Attraverso l’uso di una rete internet allargata, si poteva accedere a Google, Facebook, Twitter e al New York Times, la cui consultazione non è consentita in Cina. I VPN erano una forma di business sicura ed economica per molte piccole e medie aziende. Rappresentavano inoltre la miglior fonte di informazione per gli stranieri, i cinesi che hanno avuto contatti con l’estero, le persone intellettualmente curiose. Rappresentano insieme una piccola minoranza rispetto ai 650 milioni di utenti di internet, che tradizionalmente preferiscono i siti e le comunicazioni personali in cinese. Il governo è dunque intervenuto per bloccare la zona grigia che consente di accedere ai siti proibiti, un segreto conosciuto e finora tollerato. Senza possibilità di equivoco, un portavoce ministeriale ha affermato che
“le leggi che regolano l’uso di internet in Cina vanno rispettate”
Non è necessaria la sofisticazione per analizzare la scelta di Pechino. Si tratta di una pura e dura manovra restrittiva che apre la strada a repressioni per uso illegale dell’etere.
È l’ultima perla di una collana che tenta di mettere il bavaglio alla libera informazione, alla circolazione delle idee. Dimostra coerenza con la censura, le restrizioni e più in generale con la repressione del dissenso. È in linea con il passato, proprio mentre la Cina avrebbe bisogno di gestire il futuro. Questa è probabilmente il nodo da sciogliere, l’interrogativo da porsi: perché la Cina sceglie una soluzione così anacronistica, che non favorisce il mondo degli affari e fa flettere la simpatia internazionale? Quali pericoli possono venire dal VPN? Qual è il motivo per far diventare Golden Frog, Astrill e StrongVPN (i suoi veicoli più usati) campioni della libertà quando erano sconosciuti al grandissimo pubblico?

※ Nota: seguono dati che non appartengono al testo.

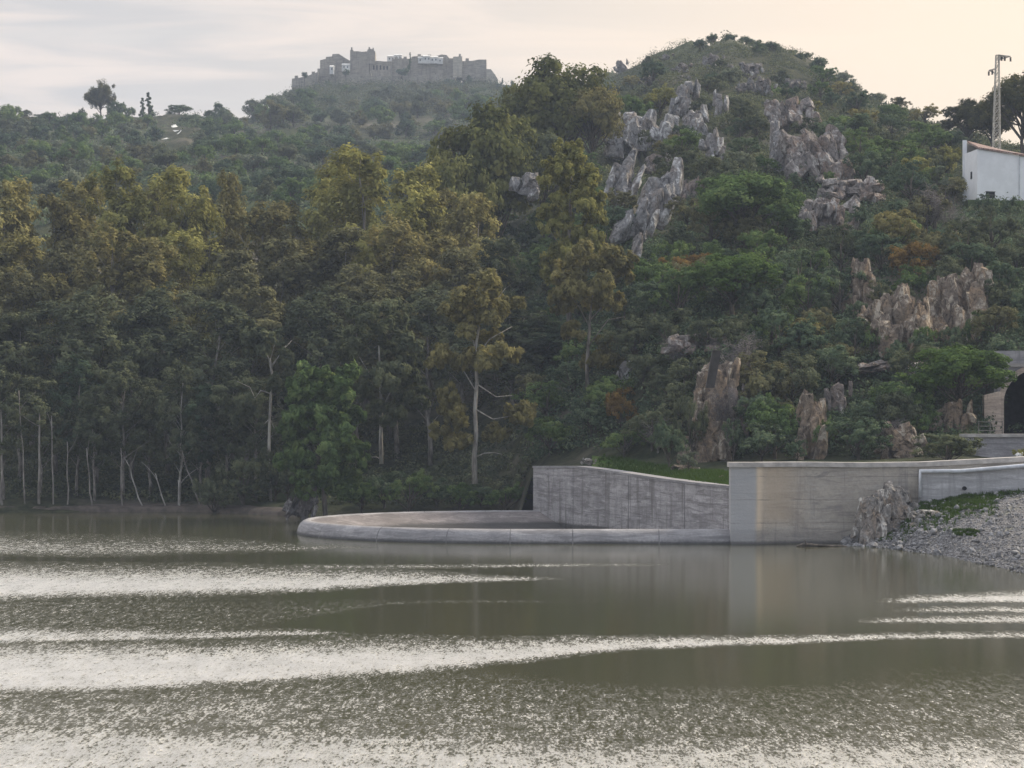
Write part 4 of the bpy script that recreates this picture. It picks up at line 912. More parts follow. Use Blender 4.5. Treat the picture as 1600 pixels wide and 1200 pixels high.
# ------------------------------------------------------------------ single trees taken from the photo : kind, px, ytop, ybase or Y, width px, tint, label
HERO = [
 ('broad',762,150,('Y',268),165,'moss','broad green tree below the right end of the castle'),
 ('broad',715,205,('Y',262),110,'moss','smaller green tree leaning against the broad tree below castle'),
 ('broad',872,80,('Y',300),155,'moss','biggest dark domed tree on the skyline left of the peak'),
 ('broad',826,110,('Y',308),85,'moss','round tree nestled at the left side of the biggest domed tree'),
 ('broad',925,120,('Y',296),85,'olive','round tree at the right side of the biggest domed tree'),
 ('broad',850,190,('Y',275),90,'dusky','shadowed tree under the biggest domed tree'),
 ('oak',1032,125,('Y',335),62,'yellow','yellow-green bush tree between biggest domed tree and rounded crag'),
 ('oak',985,138,('Y',330),75,'green','dull green bush left of the yellow-green bush tree'),
 ('broad',1165,256,('b',395),140,'green','wide grey-green tree between the two rock ridges'),
 ('oak',1215,300,('b',380),90,'green','bushy tree at the right shoulder of the wide grey-green tree'),
 ('oak',1110,300,('b',372),80,'green','bush filling the gap left of the wide grey-green tree'),
 ('broad',1145,385,('b',500),130,'bright','bright topped green tree on the middle slope above the cliff'),
 ('oak',1075,385,('b',450),92,'rust','rusty orange crowned tree left of the bright topped tree'),
 ('oak',1262,482,('b',560),105,'olive','flat topped olive tree above the reddish cliff column'),
 ('oak',1335,490,('b',565),80,'dark','dark tree right of the flat topped olive tree'),
 ('broad',1500,532,('Y',173),150,'bright','large bright green tree left of the tunnel portal'),
 ('oak',1452,560,('Y',175),80,'dark','dark tree merging with left side of the large bright green tree'),
 ('oak',1078,600,('Y',173),55,'dusky','dusky bush hiding the left edge of the orange brown cliff'),
 ('oak',1045,640,('Y',170),60,'dark','dark bush at the left foot of the orange brown cliff'),
 ('oak',1210,600,('Y',171),115,'green','dense round green tree between the two orange brown cliffs'),
 ('oak',1190,655,('Y',168),90,'dark','low dark bush beneath the dense round green tree'),
 ('oak',1340,640,('Y',166),110,'dark','dark green bush behind the wall, right of the reddish cliff'),
 ('oak',1405,592,('Y',170),95,'dusky','dusky tree above the low pale ribs behind the wall'),
 ('oak',1480,668,('Y',160),120,'dusky','low wide bush in front of the retaining wall'),
 ('oak',1400,312,('b',400),95,'olive','olive orange tree right of the reddish ridge base'),
 ('oak',1425,365,('b',450),80,'rust','rusty olive tree above the ribbed tan crag'),
 ('bare',1462,300,('b',372),95,'mauve','leafless mauve shrub below and left of the white house'),
 ('bare',1500,330,('b',385),70,'mauve','smaller leafless mauve shrub right of the larger one'),
 ('bare',1150,528,('b',600),90,'mauve','leafless grey shrub on the ledge right of the dark slot'),
 ('bare',1060,535,('b',580),60,'mauve','thin leafless shrub on the ledge left of the dark slot'),
 ('bare',1028,655,('b',712),70,'mauve','leafless grey shrub at the left foot of the main cliff'),
 ('bare',1130,610,('b',690),60,'mauve','leafless purple shrub on the face of the main cliff'),
 ('bare',1385,660,('Y',168),70,'mauve','leafless grey shrub behind wall among the low pale ribs'),
 ('oak',970,592,('Y',184),56,'rust','small rusty yellow bush under the pale stone block'),
 ('oak',1320,170,('b',235),110,'dark','dark round tree right of the pink grey spires'),
 ('oak',1262,148,('b',190),50,'yellow','yellow-green bush above the pink grey spires'),
 ('oak',1345,195,('b',260),80,'green','grey-green tree behind the flat-topped pink shelf'),
 ('oak',1392,212,('b',285),105,'green','largest green tree right of the flat-topped pink shelf'),
 ('oak',1432,235,('b',290),70,'yellow','yellow-green tree right of the largest green tree there'),
 ('oak',1455,190,('b',250),80,'green','rounded green tree below the right skyline'),
 ('oak',1480,215,('b',280),62,'yellow','yellow tree just left of the white house roof'),
 ('oak',1470,255,('b',320),70,'grey','grey-green tree beside the left wall of the white house'),
 ('oak',1405,147,('b',180),36,'silhouette','small lone tree on the skyline where the peak slope ends'),
 ('oak',1445,158,('b',200),50,'olive','rounded tree on the skyline right of the lone small one'),
 ('broad',1512,152,('Y',320),75,'silhouette','backlit gappy tree left of the pylon on the skyline'),
 ('broad',1550,140,('Y',312),65,'silhouette','backlit tree right behind the pylon'),
 ('broad',1598,98,('Y',300),100,'silhouette','tallest backlit tree at the right edge behind the house'),
 ('broad',1665,110,('Y',305),110,'silhouette','backlit tree just beyond the right edge'),
 ('oak',1535,300,('Y',236),28,'dark','dark bush under the left corner of the white house'),
 ('oak',1548,306,('Y',236),22,'dark','dark little bush below the black vent of the house'),
 ('oak',1578,301,('Y',236),26,'dark','dark little bush at right below the house wall'),
 ('broad',157,121,('Y',655),42,'silhouette','tall open crowned tree breaking the left ridge line'),
 ('far',186,148,('Y',652),46,'dark','domed dark oak right of the tall open tree on ridge'),
 ('conifer',222,150,('Y',655),16,'dark','left one of two pointed conifers on the left ridge'),
 ('conifer',232,141,('Y',656),20,'dark','right and taller one of two pointed conifers on left ridge'),
 ('far',280,160,('Y',690),46,'dark','round isolated oak on the ridge right of the conifers'),
 ('far',66,176,('Y',650),34,'dark','low dark oak on the ridge near the left edge'),
 ('far',335,176,('Y',735),34,'dark','low oak on the ridge before the dip below castle hill'),
 ('far',308,174,('Y',712),26,'dark','small oak right of the round isolated oak on ridge'),
 ('far',126,163,('Y',650),18,'dark','small bush left of the tall open tree on ridge'),
 ('far',800,123,('Y',900),14,'dark','small tree on the skyline right of the castle end'),
]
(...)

È probabile che la decisione si rivelerà inefficace perché la scienza informatica è spesso più forte dei divieti e troverà altre soluzioni. Se non dall’ottusità, la decisione di Pechino sembra ispirata dalla paura, dal timore del nuovo, dal contagio con gli stranieri. La storia cinese è affollata di decisioni analoghe. La Cina si piega su se stessa quando è debole, si protegge quando non ha gli strumenti per intercettare il progresso. L’imperatore Qian Long nel 1793 rifiutò sdegnosamente ogni contatto con la Gran Bretagna che offriva – certamente con interesse – i prodotti della rivoluzione industriale. La Cina non negoziò un’apertura commerciale e culturale e si ritirò a difesa della propria originalità. La storia ci ricorda che l’Imperatore ritardò il tracollo. Soltanto pochi decenni dopo, una Cina decadente e autarchica fu facile preda delle potenze coloniali.
Oggi questo pericolo non è in vista, ma permane lo stesso livello di diffidenza, di incapacità di gestire situazioni complesse. La Cina è ormai grande, potente e muscolosa, dovrebbe essere matura abbastanza da non trasformare i VPN in un attentato alla sicurezza nazionale.